Says Robert Dreyfuss at TomPaine.com:
http://www.tompaine.com/articles/2006/09/08/iraqs_reality_sinks_in.phpSeptember 08, 2006
President Bush strutted confidently last year in advance of the December Iraqi elections, brashly predicting that U.S. victory is just around the corner. Then, in the spring, after the bombing of the Golden Dome in Samarra, the president shifted to a kind of gritted-teeth forced optimism as the shaky government of Prime Minister Maliki took shape amid intensifying sectarian violence. Now, as Iraqi deaths mount at the rate of 3,000 per month, Bush has all but abandoned talk of victory and is reduced to issuing scary pronouncements about what failure#in Iraq would mean. But most of what the president warns is wrong.

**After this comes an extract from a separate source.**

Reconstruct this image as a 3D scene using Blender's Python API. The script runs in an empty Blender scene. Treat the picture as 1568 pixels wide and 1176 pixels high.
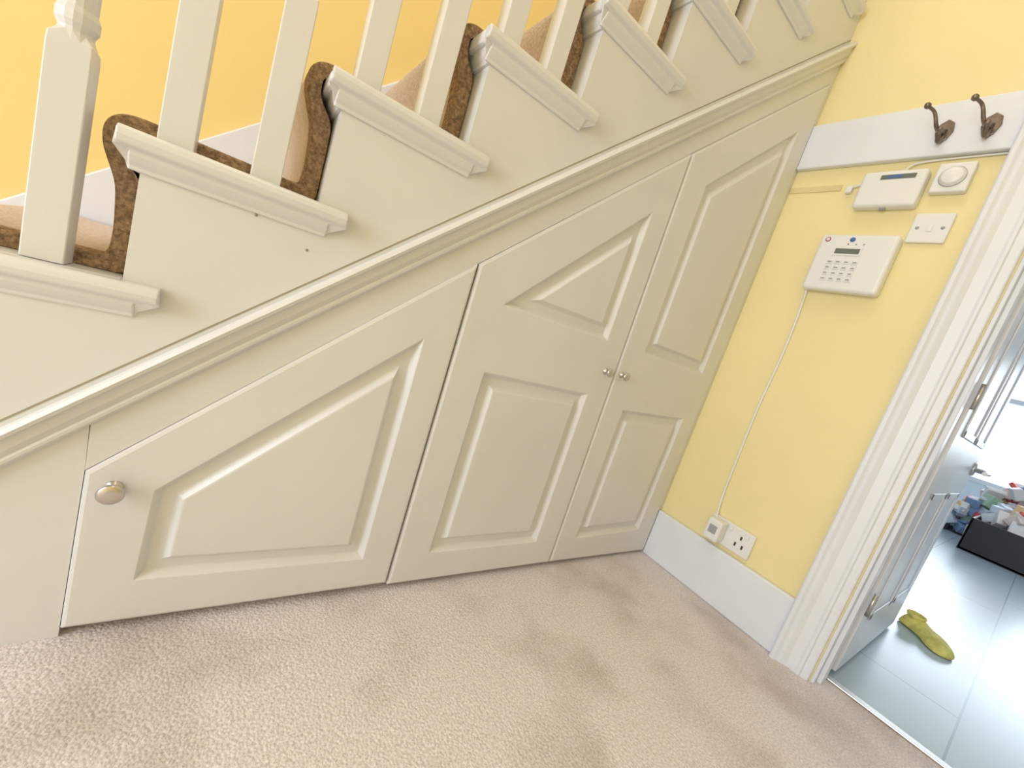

Bush’s argument that Iraq would fall into the clutches of al-Qaida, in particular, is utterly stupid: first, because al-Qaida is only a tiny part of the Sunni-led Iraqi resistance to the U.S. occupation; and second, because the Shiites and the Kurds, who make up perhaps three-quarters of Iraq’s population, would never allow what Dick Cheney calls “al-Qaida types” to seize control of Iraq.
The president’s dire warnings on Iraq come far too late to matter. He might, or he might not, be able to scare voters. But he isn’t scaring the establishment.
What’s happening in Washington now is that the establishment political class—and that includes the military, moderate Republican and Democratic members of Congress, the jabbering pundits and op-ed writers, and the bulk of the thinktank denizens—are coming to grips with the stark fact that the war in Iraq is over. And that the United States has lost. It’s beginning to sink in, but it won’t be confronted directly by the political class until after the November elections. After that, all hell is going to break loose. If the Democrats win back Congress, it will happen faster—but even if the Republicans hang on, the gusting winds on Iraq now buffeting the White House will gather strength to become a full-fledged, Category 5 hurricane.
There was an inkling of that impending doom in the 66-page report released by the Defense Department last week, called “Measuring Security and Stability in Iraq.”
"The security situation is at its most complex state since the initiation of Operation Iraqi Freedom"—meaning since the invasion of March, 2003—according to the Pentagon report. The United States is facing both the continuing Sunni insurgency, which it described as “potent and viable,” and a proliferation of sectarian militias and ethnic killings. In a stunning indictment of its ability to provide security and economic stability, the Defense Department added: “Local illegal armed groups are seen as the primary providers of security and basic social services.” These groups, it said, have become “entrenched” in both east (Shiite) and west (Sunni) Baghdad. And it concluded: “Conditions that could lead to civil war exist in Iraq.”